Canadian Prime Minister Mark Carney unveiled the first wave of major nation-building projects today. It’s a key part of his government’s plan to bolster and insulate the Canadian economy amid the ongoing trade war with Washington. Recently, Carney also announced billions of dollars in aid for sectors impacted by the tariffs launched by President Donald Trump. He also said his government would follow a buy-Canadian policy. Part of Carney’s plan is to hit the pause button on his predecessor’s mandate for electric vehicles.
That strategy includes a 60-day review of the EV policy announced by the government of former Prime Minister Justin Trudeau, a cornerstone of its environmental policy. Mark Carney said his government will also add flexibility to the auto sector.
“We will remove the 2026 electric vehicle availability standard, which specifies the share of new vehicle sales that must be electric next year. This will provide immediate financial relief to auto makers at a time of increased pressure on their competitiveness,” Carney said. “The government will begin, immediately, a 60-day review of the EV standards to identify future flexibilities and ways to reduce cost.”
Under the Trudeau government’s EV mandate for 2026, 20% of all cars sold in Canada had to be electric. By 2035, that mandate was to be 100% zero-emission vehicle sales. The announcement is what Canada’s auto manufacturers have been pushing for. David Adams is the president of Global Automakers of Canada. He said the issue is that the market is quite different from what was anticipated when the mandates were first put in place.
“I think it does make sense that we would take the opportunity to recalibrate that mandate, if we’re going to have one, so that it does reflect what consumers actually want to buy as opposed to targets that have been arbitrarily set by the federal government,” Adams said.
The change in consumer attitudes is reflected in the numbers. According to Statistics Canada, year-over-year sales of EVs in Canada fell by more than 39 % and hybrids by 2.2%. Some in the industry wanted the Carney government to go even further than just a pause. Brian Kingston is the CEO of the Canadian Vehicle Manufacturers Association.
“This regulation has to be fully repealed,” Kingston said. “It’s just simply not realistic. The targets can’t be achieved. And while the pause is helpful, we’re currently sitting at 9.7% for 2025; getting to 20% in 2026 would require a doubling of sales. That is just not going to happen, and then the targets become even more unrealistic as you look out to 2030 and 2035. The industry is under huge pressure right now because of tariffs. We must get rid of this.”
Flavio Volpe is with the Automotive Parts Manufacturers Association. He said this is not the beginning of the end of electric vehicles, they’re here to stay.
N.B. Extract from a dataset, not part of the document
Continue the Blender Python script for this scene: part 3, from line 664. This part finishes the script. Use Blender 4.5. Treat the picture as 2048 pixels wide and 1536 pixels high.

“The supply sector, which is all the Canadian companies, is absolutely committed to electrification because we see our strength here in five or ten years. But we can’t dictate whether the Detroit Three or the two Japanese companies or the German company that’s going to make batteries here, are still going to be here through this crisis with the White House,” Volpe said.
Meanwhile, in a twist, a new survey suggests that Canadians either support or somewhat support lifting the one-hundred percent tax on all Chinese-made electric vehicles, an issue likely to come up in Prime Minister Carney’s 60-day review.